"An economy that is not so hot that it causes inflation, and not so cold that it causes a recession. There are no exact markers of a Goldilocks economy, but it is characterized by a low unemployment rate, increasing asset prices (stocks, real estate, etc.), low interest rates, brisk but steady GDP growth and low inflation." - Definition of a Goldilocks Economy taken from Investopedia
I have surveyed all of my charts, data and other tea leaves to get a feel for the current rally that we are experiencing and all indicators point to higher. Now as you know this flies in the face of plenty of my other blogs that I have posted but I have to take the data at face value and while I still do not trust the rally, outside of some economic calamity it seems to point to higher. The question then is are we now in a Goldilocks economy and looking at the definition above, other than a stubbornly high unemployment rate it appears so.
Certainly we have low interest rates and rising asset prices. GDP growth seems moderate and companies have just reported the highest profit levels ever. Inflation seems tame by modern standards, crude oil prices are falling and with excess capacity from labor and factory output it appears that it will remain low. The global economy seems moderately robust, particularly if you take the recent rallies in international stock markets as an indicator, copper is rallying signifying global economic growth and with gold and silver and the VIX down substantially the fear trade seems to be off.
On the surface all is well so it is no wonder that the Federal Reserve is exiting their quantitative easing stimulus and I would be highly surprised if they are not completely done with their stimulus by the end of October. When you look at the dollar index it is breaking out to the upside and while this may hurt exports it does show support for the United States economy and allows the Federal Reserve to continue to issue bonds at low interest rates.

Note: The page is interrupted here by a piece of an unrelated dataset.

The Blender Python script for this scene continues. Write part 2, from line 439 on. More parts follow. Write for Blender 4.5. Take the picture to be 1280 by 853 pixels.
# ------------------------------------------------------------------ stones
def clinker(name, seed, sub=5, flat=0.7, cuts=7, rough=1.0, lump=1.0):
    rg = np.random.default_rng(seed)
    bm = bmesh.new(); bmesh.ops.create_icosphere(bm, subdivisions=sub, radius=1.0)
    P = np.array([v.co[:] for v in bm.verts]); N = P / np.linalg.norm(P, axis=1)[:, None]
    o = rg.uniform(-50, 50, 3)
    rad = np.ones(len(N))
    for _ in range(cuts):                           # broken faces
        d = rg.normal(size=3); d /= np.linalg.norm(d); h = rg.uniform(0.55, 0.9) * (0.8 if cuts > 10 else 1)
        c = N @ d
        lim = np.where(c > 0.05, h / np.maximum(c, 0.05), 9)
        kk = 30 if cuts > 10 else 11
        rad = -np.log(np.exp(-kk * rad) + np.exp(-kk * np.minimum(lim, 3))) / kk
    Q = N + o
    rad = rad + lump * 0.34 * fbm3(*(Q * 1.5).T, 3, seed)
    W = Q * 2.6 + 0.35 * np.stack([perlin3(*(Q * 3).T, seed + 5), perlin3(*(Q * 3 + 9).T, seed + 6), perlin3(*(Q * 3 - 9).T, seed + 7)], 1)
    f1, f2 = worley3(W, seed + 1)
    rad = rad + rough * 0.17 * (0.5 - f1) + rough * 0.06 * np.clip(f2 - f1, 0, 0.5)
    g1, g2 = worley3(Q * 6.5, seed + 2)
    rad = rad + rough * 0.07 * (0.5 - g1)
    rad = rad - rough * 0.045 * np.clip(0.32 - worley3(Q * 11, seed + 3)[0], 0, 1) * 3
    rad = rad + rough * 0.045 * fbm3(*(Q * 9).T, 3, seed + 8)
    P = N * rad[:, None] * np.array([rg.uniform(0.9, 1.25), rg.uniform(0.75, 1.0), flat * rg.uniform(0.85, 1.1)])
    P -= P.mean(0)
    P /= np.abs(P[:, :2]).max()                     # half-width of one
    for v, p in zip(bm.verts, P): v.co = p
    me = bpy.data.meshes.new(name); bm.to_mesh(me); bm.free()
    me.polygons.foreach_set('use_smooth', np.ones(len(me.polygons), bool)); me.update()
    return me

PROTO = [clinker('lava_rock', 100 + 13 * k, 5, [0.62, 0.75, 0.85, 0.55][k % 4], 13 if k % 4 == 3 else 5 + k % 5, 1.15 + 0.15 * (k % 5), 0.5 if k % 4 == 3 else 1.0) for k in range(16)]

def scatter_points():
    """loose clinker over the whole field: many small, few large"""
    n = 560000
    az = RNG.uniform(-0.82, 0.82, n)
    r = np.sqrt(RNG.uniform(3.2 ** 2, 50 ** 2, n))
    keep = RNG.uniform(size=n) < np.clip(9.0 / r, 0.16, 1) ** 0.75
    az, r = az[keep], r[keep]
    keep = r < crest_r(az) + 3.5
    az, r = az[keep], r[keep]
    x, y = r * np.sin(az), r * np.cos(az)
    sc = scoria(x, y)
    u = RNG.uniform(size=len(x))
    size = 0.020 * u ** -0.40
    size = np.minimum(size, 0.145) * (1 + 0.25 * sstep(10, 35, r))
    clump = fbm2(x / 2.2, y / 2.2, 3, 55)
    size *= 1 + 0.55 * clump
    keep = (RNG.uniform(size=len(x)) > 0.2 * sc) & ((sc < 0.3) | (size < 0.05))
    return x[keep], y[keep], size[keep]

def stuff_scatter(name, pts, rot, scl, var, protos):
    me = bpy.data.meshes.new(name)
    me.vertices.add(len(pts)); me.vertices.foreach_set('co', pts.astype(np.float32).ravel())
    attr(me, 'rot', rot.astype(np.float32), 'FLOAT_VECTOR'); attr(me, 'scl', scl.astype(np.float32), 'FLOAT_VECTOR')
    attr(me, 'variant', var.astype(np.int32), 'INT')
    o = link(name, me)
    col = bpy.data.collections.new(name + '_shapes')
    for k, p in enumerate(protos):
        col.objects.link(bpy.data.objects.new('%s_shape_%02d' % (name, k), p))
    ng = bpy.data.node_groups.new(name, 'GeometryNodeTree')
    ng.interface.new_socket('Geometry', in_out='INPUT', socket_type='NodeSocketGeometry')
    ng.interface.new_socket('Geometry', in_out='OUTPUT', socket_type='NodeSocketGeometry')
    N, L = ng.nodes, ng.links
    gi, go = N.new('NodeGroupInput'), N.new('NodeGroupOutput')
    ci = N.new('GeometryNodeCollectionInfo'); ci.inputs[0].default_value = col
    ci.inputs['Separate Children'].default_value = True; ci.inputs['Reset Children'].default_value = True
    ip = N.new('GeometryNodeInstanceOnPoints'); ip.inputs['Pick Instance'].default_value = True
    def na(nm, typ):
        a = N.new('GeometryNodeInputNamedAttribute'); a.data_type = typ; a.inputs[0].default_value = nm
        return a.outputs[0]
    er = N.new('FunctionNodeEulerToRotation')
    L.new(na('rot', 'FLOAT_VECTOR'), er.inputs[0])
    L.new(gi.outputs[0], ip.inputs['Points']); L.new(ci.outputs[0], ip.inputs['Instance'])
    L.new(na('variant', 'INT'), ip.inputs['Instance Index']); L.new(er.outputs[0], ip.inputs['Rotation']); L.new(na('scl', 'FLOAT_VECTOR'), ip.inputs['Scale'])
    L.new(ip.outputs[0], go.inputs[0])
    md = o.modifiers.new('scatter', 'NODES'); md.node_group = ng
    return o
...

Now while all of the above sounds rosy I have to expect that there will be some repercussions from the Federal Reserve exit. The rally, now more than 1,000 trading days without a correction (10% price reversal) is very long in the tooth. Also looking at the hard numbers from Europe, Japan, China and the United States while the ship is sailing it is dragging the anchors of debt, high levels of government intervention and high unemployment. Also geopolitical problems are currently at extreme levels and any flare up in the Middle East or Europe could spark a correction. Until these anchors are raised I remain on the sidelines and watch things spiral higher. Jumping in head first at these levels is like jumping off a bridge without the bungee cord attached. So while the porridge might seem just right, it is cooling quickly and we know that too cold is just as bad as too hot.